The prophet Joel hit me hard in the reading for Morning Prayer today: "Rend your hearts, not your garments, and return to the Lord your God."
Over the years, how many of my attempts at Lenten observances have been a rending of garments, that is to say externals, that did not serve to rend my heart! Even when I succeeded in observing Lent according to the practices woven together in my pious imaginings--and perhaps especially when I did--sometimes these things did not serve to further break my heart at either the suffering of the world or my own sins!
The presence of sin is not what distinguishes us from the saints, despite the worldly imagination that opposes 'sinner' and 'saint.' The difference is that the saints were brokenhearted at their sins in a way that we have not yet consented to.
6 comments:
One way for me to rend my heart and not my garment, is that I decided that my blog was too much of a temptation against charity. I would always want to whine on there. And there's nothing worse than whiny conservative religious people. So, for Lent, I have shut one of them up. :-)
I'm not suggesting anyone else imitate me, nor am I intending for this to be a general commentary on blogs.

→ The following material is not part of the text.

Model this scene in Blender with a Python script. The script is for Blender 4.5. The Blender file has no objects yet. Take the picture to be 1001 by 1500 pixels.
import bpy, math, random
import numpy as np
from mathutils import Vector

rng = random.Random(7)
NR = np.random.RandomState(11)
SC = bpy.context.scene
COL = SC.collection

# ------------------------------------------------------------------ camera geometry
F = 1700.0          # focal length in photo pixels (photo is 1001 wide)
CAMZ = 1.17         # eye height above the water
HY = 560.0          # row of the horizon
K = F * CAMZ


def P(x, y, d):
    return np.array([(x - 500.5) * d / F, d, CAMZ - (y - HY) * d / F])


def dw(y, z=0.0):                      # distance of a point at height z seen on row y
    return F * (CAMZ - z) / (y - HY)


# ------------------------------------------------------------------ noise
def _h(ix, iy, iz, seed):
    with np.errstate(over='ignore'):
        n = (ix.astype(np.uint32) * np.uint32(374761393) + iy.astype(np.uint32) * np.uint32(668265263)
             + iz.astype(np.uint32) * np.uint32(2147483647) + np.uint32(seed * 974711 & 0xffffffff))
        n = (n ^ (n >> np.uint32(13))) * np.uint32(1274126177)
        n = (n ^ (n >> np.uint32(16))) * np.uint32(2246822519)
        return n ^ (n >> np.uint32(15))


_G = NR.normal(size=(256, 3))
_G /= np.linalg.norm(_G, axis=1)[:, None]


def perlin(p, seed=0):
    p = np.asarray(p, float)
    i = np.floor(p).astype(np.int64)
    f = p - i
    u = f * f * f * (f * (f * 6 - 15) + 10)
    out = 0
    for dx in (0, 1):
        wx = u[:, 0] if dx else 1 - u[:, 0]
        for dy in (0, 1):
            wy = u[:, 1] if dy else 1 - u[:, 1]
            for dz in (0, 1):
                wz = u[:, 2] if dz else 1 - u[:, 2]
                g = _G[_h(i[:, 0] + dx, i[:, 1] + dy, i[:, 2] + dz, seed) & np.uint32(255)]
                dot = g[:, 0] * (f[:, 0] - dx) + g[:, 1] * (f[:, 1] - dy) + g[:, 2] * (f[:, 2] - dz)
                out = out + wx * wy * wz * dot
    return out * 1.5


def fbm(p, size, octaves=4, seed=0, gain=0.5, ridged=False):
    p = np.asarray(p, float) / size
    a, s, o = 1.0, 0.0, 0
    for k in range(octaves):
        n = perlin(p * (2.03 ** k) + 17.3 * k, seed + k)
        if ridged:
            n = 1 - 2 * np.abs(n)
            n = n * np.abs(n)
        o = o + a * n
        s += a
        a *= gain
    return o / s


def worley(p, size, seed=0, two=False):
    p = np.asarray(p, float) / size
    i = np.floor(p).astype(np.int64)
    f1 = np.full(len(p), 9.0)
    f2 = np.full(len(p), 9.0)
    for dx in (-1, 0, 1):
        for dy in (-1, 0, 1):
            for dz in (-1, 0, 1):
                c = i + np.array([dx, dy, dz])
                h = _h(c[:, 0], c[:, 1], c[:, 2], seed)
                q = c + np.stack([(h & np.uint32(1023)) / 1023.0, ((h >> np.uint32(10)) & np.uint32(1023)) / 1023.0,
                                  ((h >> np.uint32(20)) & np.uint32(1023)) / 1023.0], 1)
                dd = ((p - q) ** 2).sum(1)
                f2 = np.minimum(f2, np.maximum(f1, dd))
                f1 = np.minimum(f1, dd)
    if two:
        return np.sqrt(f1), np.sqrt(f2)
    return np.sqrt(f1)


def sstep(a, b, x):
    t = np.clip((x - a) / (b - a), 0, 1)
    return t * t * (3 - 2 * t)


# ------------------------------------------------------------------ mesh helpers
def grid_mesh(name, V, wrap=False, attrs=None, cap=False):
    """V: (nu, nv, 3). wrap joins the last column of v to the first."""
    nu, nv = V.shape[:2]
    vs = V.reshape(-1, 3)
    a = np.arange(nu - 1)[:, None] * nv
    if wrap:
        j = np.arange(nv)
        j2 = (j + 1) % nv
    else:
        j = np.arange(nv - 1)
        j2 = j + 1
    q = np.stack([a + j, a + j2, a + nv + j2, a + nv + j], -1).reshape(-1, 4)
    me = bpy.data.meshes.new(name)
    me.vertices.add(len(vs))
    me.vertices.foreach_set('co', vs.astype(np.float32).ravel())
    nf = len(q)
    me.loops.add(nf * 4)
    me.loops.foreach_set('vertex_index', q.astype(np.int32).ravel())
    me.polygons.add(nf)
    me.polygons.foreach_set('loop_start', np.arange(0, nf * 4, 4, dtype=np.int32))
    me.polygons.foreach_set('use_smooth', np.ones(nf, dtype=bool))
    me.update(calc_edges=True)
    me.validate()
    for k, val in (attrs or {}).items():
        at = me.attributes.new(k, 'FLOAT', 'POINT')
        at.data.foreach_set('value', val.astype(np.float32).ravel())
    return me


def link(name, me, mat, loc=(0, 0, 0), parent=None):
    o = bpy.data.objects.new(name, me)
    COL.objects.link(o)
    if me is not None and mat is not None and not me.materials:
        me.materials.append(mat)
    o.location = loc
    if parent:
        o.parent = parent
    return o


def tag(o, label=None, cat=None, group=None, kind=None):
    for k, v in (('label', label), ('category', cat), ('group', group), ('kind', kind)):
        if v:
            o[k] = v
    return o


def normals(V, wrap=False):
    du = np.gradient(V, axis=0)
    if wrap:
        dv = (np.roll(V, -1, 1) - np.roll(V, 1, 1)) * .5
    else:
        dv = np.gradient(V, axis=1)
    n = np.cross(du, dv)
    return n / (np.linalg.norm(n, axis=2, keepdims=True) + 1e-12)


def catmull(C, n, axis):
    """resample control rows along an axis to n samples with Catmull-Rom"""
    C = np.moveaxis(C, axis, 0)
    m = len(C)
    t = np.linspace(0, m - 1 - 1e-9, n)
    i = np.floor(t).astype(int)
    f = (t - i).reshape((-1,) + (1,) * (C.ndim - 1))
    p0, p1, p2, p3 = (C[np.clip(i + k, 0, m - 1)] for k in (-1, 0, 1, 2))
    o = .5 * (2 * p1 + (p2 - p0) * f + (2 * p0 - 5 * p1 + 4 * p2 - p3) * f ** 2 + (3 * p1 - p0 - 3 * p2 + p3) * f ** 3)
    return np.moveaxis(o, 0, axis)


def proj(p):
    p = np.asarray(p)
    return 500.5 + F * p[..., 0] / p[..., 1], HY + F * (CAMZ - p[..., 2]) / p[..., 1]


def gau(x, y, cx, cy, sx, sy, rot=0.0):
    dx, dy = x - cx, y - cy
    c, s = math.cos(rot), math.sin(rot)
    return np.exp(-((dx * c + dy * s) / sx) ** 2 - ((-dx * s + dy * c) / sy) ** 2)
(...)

It was a particular way for me to listen to a little red flag that my conscience was waving.
W
Those "little red flags" have such utility in our spiritual lives. One Lent during studies I fasted from the internet, except for use that was directly related to my assignment and obedience in the Order. News, weather, fun and games, idle surfing, all gone. It was a good practice.
When our heart breaks at our sinfulness is when spiritual transformation occurs? We might then pray for a broken heart, i.e., to see clearly our sinfulness and to feel the injury our sin causes God, ourselves and others?
Thanks for this, Father Charles. I tend to fast pretty hard during Lent (the Benedictine fast). And because of the lack of food and energy, I can get pretty cranky when dealing with specific personalities. Your post serves to make us remember that doing the externals is supposed to bring us closer to the divine, but shouldn't be done at the expense of living the rest of the gospel.
That certainly is a powerful reading, and I appreciate your brief reflection on it. I have been thinking as a result of what you wrote that one of the errors that I tend to get into (maybe "error" is too strong a word) around Lent is the desire to jump into the deep end of the pool. Sometimes I approach Ash Wednesday like its going to be the start of a triatalon of holiness: I'll give up, drinking, trashy novels, say a rosary a day, eat no junk food, save money for charity, refuse to go shopping. Then, when I only manage to do half of these things (and those not very well) I get discouraged and "down" on Lent. For me, "Rending my heart" can be starting with something as simple as promising not to forget Morning Prayer, setting a date to go to confession, or making sure I observe the Friday fast. From there I work my way out towards Holy Week. I find that by taking it slow, I am more focused on God and less focused on being "Super Christian."
Thanks, friends. Your devotion and fervor give me encouragement.